Problem requirements
Copy out exactly the lines from the first line of the material below through the line containing "return ry @ rx @ rz", and nothing beyond them.

'''

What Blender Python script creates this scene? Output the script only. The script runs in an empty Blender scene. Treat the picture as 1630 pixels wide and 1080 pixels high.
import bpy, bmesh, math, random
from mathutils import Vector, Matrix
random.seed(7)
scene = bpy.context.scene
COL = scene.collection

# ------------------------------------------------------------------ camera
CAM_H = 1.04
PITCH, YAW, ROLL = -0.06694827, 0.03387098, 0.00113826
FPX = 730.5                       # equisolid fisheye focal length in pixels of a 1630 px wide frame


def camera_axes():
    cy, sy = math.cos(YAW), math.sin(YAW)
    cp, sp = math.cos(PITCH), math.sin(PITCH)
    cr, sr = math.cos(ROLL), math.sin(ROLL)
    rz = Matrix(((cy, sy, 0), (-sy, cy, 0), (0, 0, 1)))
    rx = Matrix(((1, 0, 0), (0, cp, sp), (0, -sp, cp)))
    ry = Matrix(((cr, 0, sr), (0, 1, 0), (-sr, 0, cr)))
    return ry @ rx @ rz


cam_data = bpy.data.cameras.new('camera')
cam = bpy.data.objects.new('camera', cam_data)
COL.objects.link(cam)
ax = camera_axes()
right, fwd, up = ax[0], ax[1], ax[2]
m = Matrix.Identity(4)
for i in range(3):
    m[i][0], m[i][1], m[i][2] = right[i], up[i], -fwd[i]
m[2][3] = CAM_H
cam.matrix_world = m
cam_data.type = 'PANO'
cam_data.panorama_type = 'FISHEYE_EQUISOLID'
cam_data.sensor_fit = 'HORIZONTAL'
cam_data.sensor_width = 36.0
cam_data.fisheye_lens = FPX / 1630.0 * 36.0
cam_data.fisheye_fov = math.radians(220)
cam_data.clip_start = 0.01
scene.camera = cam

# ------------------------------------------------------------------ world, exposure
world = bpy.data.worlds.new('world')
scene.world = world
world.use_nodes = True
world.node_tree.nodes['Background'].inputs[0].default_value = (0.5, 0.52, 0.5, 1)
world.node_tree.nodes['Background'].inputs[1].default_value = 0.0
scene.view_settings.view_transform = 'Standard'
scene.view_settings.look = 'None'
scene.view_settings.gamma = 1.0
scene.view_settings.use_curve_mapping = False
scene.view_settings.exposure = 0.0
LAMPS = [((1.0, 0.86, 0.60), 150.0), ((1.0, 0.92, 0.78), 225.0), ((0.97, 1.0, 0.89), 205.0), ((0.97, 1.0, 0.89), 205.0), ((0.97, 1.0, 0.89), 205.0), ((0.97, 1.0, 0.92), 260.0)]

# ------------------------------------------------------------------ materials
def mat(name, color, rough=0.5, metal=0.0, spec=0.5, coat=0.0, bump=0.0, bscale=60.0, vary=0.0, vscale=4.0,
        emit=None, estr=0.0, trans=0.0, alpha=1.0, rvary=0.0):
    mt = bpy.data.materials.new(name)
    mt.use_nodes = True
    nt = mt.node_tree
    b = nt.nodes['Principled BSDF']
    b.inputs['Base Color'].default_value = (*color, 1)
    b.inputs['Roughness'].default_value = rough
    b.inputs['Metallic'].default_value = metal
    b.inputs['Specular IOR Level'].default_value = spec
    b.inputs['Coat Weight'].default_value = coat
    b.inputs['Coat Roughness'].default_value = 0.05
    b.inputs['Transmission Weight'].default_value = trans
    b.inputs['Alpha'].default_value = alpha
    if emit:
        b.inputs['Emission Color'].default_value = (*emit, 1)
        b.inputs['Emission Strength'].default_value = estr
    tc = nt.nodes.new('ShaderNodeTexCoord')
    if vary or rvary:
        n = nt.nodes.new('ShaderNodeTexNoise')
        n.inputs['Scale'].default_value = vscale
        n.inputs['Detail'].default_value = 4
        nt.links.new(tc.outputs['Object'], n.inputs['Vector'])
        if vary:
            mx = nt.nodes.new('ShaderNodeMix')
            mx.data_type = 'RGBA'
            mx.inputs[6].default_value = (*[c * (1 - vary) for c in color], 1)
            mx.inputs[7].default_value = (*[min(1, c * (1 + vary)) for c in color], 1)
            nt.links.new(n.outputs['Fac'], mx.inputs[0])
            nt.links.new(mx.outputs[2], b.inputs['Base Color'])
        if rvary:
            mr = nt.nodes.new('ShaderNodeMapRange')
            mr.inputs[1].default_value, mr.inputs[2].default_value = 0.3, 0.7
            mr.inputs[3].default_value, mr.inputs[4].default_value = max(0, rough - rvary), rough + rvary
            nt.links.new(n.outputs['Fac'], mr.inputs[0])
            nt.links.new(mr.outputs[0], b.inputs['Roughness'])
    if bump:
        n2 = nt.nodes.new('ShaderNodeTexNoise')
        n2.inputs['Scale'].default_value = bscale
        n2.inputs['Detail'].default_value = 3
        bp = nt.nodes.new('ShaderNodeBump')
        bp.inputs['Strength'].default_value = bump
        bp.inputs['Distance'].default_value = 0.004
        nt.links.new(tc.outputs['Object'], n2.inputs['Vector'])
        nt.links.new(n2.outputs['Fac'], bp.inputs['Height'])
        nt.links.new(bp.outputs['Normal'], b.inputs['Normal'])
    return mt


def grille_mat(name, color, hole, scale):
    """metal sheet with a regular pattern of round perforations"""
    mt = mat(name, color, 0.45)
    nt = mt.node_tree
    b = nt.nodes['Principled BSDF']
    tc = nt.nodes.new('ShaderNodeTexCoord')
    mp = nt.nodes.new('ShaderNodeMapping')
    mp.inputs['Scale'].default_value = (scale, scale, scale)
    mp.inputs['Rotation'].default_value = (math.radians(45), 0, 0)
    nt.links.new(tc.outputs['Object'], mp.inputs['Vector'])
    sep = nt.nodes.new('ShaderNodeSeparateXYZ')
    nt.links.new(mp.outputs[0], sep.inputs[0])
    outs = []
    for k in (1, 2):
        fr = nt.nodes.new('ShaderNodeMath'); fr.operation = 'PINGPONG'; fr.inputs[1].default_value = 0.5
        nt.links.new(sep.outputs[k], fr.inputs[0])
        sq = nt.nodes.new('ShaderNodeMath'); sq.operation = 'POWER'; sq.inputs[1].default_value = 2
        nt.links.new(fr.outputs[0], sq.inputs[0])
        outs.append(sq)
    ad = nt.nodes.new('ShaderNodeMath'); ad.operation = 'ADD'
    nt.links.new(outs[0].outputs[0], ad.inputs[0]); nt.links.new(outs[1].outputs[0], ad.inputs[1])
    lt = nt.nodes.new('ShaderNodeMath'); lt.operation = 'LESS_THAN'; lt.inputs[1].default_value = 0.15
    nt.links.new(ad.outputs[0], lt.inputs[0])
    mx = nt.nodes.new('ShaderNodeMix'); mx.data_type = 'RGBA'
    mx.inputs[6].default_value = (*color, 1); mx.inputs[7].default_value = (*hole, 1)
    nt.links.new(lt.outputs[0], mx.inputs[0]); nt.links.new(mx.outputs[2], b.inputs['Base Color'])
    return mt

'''

Exercise output
What Blender Python script creates this scene? Output the script only. The script runs in an empty Blender scene. Treat the picture as 1630 pixels wide and 1080 pixels high.
import bpy, bmesh, math, random
from mathutils import Vector, Matrix
random.seed(7)
scene = bpy.context.scene
COL = scene.collection

# ------------------------------------------------------------------ camera
CAM_H = 1.04
PITCH, YAW, ROLL = -0.06694827, 0.03387098, 0.00113826
FPX = 730.5                       # equisolid fisheye focal length in pixels of a 1630 px wide frame


def camera_axes():
    cy, sy = math.cos(YAW), math.sin(YAW)
    cp, sp = math.cos(PITCH), math.sin(PITCH)
    cr, sr = math.cos(ROLL), math.sin(ROLL)
    rz = Matrix(((cy, sy, 0), (-sy, cy, 0), (0, 0, 1)))
    rx = Matrix(((1, 0, 0), (0, cp, sp), (0, -sp, cp)))
    ry = Matrix(((cr, 0, sr), (0, 1, 0), (-sr, 0, cr)))
    return ry @ rx @ rz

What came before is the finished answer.